** STATED PROBLEM **
Beneath this instruction is a block of data; output from it exactly the lines that run from the one containing "Model this scene" through the one containing "scene.camera = cam", inclusive.

** PROVIDED DATA **
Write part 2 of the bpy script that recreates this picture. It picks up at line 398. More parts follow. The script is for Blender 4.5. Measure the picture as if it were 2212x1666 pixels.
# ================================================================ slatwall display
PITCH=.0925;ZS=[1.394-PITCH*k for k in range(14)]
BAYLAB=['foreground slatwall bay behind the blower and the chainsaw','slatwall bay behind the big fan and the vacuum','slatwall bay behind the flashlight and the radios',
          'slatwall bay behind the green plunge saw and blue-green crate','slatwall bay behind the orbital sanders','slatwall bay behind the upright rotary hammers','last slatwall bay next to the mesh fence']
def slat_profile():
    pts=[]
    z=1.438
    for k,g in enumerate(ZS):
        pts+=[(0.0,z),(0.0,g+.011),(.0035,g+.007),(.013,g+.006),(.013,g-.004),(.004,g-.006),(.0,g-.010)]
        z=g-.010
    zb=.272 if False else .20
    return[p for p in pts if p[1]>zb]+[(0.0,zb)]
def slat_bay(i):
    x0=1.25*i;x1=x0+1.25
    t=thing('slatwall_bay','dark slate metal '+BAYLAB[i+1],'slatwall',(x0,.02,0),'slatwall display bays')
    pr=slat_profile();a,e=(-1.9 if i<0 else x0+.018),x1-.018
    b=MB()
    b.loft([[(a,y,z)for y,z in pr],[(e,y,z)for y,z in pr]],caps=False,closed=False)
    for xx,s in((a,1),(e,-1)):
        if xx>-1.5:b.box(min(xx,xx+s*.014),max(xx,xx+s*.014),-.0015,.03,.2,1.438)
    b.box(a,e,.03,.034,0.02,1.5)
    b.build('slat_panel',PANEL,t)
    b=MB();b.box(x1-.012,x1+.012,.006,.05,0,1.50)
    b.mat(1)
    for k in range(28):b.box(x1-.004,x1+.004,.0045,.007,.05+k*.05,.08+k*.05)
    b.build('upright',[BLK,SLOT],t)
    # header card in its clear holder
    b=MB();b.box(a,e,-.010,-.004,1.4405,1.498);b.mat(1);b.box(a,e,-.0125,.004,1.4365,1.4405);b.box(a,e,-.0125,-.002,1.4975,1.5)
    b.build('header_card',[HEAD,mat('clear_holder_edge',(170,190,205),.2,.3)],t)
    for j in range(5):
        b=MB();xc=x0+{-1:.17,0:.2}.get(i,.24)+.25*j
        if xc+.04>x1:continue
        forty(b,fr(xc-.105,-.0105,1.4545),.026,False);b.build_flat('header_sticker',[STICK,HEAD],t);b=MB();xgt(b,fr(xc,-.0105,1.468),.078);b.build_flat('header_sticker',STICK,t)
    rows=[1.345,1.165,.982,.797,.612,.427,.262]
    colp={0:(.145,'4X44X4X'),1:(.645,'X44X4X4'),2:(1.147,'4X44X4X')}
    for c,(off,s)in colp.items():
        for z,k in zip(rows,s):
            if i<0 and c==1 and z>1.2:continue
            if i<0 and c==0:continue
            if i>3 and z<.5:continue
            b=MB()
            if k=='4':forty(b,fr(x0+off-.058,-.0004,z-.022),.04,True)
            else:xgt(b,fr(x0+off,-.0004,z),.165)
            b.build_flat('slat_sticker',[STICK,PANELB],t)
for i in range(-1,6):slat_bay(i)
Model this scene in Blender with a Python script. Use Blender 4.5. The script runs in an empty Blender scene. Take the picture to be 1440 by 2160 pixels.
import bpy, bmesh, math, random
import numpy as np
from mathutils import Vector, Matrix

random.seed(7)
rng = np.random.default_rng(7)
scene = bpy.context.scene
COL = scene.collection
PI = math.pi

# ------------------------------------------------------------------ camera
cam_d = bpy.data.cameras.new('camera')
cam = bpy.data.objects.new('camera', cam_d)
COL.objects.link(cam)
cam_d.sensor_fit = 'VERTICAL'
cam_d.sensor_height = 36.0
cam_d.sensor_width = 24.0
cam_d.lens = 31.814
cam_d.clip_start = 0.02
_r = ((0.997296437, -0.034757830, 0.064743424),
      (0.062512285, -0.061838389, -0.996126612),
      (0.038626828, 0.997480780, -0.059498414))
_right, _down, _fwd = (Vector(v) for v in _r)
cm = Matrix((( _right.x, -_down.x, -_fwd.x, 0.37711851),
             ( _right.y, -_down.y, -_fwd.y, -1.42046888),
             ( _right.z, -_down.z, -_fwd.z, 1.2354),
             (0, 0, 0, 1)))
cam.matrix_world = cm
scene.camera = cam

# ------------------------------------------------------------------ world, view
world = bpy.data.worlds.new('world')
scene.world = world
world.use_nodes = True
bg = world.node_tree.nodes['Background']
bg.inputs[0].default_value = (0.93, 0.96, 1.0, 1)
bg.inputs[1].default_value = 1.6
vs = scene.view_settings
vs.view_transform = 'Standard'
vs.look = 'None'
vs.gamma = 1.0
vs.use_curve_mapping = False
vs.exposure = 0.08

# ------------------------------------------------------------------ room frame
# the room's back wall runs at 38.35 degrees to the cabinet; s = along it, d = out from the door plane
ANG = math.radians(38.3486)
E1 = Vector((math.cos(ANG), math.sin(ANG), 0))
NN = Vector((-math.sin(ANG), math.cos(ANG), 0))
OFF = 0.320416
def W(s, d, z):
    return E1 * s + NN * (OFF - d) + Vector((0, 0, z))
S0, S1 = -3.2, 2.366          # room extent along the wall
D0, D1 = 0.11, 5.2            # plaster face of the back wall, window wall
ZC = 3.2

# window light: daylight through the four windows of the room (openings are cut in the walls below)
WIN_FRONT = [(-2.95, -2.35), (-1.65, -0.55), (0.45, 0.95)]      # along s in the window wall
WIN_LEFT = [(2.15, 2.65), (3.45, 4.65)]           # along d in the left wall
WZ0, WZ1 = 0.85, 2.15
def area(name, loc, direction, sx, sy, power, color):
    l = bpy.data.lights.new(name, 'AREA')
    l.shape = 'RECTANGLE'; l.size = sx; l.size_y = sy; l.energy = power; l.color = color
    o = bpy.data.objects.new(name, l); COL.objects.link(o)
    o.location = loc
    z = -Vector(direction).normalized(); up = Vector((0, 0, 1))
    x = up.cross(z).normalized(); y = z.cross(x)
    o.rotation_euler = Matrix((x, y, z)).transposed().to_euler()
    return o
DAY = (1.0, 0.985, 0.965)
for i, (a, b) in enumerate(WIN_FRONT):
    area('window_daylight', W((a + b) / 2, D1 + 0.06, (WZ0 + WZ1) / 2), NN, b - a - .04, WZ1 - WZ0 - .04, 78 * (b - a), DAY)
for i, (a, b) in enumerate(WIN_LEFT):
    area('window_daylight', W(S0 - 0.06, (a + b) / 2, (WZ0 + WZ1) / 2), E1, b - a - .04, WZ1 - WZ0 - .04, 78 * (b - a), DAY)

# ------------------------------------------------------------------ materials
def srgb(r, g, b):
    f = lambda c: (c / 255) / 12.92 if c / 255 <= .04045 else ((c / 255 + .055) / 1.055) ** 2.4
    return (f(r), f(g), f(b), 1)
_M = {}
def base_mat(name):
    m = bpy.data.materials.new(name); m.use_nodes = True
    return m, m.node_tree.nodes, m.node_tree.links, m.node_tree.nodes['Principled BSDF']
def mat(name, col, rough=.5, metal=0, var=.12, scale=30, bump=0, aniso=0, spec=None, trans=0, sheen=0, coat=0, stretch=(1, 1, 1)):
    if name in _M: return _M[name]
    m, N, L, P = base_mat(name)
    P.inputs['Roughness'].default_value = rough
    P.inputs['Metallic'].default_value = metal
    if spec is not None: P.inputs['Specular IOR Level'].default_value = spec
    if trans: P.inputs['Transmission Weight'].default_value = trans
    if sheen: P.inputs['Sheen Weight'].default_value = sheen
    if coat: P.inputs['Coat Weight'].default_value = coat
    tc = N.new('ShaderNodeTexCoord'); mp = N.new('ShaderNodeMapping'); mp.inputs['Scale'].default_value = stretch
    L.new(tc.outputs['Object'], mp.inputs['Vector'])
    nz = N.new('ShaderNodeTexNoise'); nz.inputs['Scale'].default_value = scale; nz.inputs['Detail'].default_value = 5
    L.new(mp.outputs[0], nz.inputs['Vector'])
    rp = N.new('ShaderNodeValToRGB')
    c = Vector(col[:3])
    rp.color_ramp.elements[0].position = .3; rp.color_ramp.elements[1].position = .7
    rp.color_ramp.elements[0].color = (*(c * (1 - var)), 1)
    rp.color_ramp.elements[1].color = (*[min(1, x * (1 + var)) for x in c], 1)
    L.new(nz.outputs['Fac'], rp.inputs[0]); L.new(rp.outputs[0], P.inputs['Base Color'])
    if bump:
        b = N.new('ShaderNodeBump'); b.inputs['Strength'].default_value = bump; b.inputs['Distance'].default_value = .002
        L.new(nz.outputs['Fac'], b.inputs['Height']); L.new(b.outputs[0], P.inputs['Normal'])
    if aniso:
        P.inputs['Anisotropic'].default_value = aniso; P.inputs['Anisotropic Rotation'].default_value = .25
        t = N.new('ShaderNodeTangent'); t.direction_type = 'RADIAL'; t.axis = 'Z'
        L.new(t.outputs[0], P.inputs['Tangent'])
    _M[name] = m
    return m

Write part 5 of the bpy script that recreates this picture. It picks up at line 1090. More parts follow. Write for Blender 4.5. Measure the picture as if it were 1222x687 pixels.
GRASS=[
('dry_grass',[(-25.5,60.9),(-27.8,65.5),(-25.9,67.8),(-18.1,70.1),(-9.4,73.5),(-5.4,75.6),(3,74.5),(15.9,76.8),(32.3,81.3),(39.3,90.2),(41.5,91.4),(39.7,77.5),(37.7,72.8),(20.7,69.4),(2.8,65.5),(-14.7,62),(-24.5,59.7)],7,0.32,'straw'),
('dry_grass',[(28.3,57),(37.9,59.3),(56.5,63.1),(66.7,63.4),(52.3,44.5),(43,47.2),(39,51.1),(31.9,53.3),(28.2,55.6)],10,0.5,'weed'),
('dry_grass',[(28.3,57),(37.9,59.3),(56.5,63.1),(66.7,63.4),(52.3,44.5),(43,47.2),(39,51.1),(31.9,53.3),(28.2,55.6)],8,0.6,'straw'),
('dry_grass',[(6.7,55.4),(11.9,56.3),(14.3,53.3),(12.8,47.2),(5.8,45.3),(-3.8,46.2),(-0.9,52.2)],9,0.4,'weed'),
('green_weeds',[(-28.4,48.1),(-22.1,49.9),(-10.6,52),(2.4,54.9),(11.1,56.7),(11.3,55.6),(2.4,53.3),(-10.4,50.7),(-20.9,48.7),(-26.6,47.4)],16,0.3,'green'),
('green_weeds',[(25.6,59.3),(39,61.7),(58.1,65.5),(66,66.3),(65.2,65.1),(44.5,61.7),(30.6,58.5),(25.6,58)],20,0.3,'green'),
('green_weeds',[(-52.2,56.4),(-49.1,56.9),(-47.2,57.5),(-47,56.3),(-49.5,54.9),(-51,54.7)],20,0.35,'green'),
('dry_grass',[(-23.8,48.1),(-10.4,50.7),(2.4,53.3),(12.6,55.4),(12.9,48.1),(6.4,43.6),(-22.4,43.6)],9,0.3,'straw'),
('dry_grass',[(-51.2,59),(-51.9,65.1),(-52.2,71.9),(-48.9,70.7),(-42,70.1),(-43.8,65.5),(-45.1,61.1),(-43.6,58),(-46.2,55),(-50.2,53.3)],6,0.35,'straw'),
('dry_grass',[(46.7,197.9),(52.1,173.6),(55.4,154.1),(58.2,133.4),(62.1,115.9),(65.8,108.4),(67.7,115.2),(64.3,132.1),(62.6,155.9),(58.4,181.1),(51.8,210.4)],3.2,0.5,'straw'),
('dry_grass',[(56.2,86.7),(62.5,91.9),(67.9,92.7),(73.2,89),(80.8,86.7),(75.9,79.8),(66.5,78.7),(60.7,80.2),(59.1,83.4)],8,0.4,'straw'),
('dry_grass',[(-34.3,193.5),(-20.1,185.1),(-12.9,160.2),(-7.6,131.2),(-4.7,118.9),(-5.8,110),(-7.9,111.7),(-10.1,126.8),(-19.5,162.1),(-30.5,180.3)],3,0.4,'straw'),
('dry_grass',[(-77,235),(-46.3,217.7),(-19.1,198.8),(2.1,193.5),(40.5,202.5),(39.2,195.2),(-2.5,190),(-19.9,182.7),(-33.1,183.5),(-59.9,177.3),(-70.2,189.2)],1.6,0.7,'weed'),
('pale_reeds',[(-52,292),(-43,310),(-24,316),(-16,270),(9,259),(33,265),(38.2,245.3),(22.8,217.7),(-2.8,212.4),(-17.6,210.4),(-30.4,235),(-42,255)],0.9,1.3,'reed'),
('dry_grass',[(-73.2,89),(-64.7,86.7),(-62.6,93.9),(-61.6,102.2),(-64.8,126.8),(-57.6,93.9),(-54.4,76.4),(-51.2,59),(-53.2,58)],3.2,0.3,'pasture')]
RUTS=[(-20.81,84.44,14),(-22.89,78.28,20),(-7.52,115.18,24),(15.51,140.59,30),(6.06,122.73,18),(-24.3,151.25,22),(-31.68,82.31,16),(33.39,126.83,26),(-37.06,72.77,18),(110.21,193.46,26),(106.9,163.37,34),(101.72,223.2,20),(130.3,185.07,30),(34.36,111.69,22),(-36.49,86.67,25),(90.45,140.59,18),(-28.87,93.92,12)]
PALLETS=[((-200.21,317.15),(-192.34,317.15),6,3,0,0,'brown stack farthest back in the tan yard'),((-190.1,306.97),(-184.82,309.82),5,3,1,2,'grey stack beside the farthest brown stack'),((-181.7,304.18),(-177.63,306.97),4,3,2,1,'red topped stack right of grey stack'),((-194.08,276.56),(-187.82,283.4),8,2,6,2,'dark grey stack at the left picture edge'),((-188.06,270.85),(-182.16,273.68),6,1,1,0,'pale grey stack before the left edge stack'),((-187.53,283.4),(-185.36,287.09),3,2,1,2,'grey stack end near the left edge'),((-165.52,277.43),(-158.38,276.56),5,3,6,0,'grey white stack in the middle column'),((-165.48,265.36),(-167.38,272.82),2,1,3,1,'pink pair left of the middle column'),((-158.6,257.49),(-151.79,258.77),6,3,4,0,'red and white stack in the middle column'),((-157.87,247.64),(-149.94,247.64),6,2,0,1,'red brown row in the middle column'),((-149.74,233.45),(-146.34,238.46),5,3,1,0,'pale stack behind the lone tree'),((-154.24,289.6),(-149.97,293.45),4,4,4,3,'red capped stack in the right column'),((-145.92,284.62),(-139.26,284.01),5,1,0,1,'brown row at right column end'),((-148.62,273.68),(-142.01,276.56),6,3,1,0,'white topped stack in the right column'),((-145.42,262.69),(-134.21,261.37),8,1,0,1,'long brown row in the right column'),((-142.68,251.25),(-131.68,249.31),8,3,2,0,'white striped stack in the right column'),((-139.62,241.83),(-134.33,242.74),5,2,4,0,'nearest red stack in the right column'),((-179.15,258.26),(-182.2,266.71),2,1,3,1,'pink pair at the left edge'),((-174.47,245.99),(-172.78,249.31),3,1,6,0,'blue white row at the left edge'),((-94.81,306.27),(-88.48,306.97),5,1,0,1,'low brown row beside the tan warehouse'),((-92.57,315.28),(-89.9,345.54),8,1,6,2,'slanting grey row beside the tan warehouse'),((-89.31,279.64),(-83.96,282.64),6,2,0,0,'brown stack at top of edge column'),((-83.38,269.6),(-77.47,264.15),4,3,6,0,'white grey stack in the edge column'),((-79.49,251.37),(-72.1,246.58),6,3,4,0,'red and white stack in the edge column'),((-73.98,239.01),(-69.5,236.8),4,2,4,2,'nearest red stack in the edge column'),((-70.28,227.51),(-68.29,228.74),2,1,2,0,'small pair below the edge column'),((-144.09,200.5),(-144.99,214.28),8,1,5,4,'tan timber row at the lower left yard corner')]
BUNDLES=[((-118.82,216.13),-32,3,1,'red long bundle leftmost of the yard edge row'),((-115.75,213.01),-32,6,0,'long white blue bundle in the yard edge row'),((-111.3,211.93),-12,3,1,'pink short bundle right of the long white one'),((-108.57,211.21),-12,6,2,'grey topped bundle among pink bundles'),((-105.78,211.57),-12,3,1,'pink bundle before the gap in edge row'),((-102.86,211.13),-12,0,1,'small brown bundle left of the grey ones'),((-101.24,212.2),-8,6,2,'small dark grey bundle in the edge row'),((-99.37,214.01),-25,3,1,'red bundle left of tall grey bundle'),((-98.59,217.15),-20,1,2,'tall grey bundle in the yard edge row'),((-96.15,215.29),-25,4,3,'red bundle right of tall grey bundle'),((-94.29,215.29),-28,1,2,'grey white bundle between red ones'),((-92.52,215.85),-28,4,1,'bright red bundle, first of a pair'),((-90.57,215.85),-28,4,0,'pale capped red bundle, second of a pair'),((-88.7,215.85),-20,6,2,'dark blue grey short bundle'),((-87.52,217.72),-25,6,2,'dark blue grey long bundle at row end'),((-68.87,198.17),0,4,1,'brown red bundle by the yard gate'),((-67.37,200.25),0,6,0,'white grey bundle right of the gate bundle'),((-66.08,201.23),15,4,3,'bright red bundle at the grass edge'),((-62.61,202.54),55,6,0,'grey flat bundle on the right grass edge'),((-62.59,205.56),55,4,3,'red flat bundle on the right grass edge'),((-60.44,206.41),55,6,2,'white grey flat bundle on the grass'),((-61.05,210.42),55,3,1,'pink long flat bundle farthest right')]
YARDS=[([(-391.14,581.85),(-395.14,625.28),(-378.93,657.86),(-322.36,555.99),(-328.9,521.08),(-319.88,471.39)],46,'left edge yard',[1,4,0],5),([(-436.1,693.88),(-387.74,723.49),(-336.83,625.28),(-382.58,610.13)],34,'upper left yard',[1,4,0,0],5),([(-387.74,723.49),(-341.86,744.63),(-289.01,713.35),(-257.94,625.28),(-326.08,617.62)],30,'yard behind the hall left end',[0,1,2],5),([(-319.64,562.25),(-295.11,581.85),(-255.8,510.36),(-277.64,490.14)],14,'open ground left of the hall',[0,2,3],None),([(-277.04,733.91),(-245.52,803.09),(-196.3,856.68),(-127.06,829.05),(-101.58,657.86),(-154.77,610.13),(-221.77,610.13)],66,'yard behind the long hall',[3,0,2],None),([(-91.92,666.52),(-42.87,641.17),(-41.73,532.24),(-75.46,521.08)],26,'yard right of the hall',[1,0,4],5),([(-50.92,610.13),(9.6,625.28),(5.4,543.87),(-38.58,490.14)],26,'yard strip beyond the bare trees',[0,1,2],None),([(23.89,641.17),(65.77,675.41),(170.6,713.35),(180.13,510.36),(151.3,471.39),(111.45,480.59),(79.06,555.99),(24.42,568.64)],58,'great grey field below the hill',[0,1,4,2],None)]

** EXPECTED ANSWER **
Model this scene in Blender with a Python script. Use Blender 4.5. The script runs in an empty Blender scene. Take the picture to be 1440 by 2160 pixels.
import bpy, bmesh, math, random
import numpy as np
from mathutils import Vector, Matrix

random.seed(7)
rng = np.random.default_rng(7)
scene = bpy.context.scene
COL = scene.collection
PI = math.pi

# ------------------------------------------------------------------ camera
cam_d = bpy.data.cameras.new('camera')
cam = bpy.data.objects.new('camera', cam_d)
COL.objects.link(cam)
cam_d.sensor_fit = 'VERTICAL'
cam_d.sensor_height = 36.0
cam_d.sensor_width = 24.0
cam_d.lens = 31.814
cam_d.clip_start = 0.02
_r = ((0.997296437, -0.034757830, 0.064743424),
      (0.062512285, -0.061838389, -0.996126612),
      (0.038626828, 0.997480780, -0.059498414))
_right, _down, _fwd = (Vector(v) for v in _r)
cm = Matrix((( _right.x, -_down.x, -_fwd.x, 0.37711851),
             ( _right.y, -_down.y, -_fwd.y, -1.42046888),
             ( _right.z, -_down.z, -_fwd.z, 1.2354),
             (0, 0, 0, 1)))
cam.matrix_world = cm
scene.camera = cam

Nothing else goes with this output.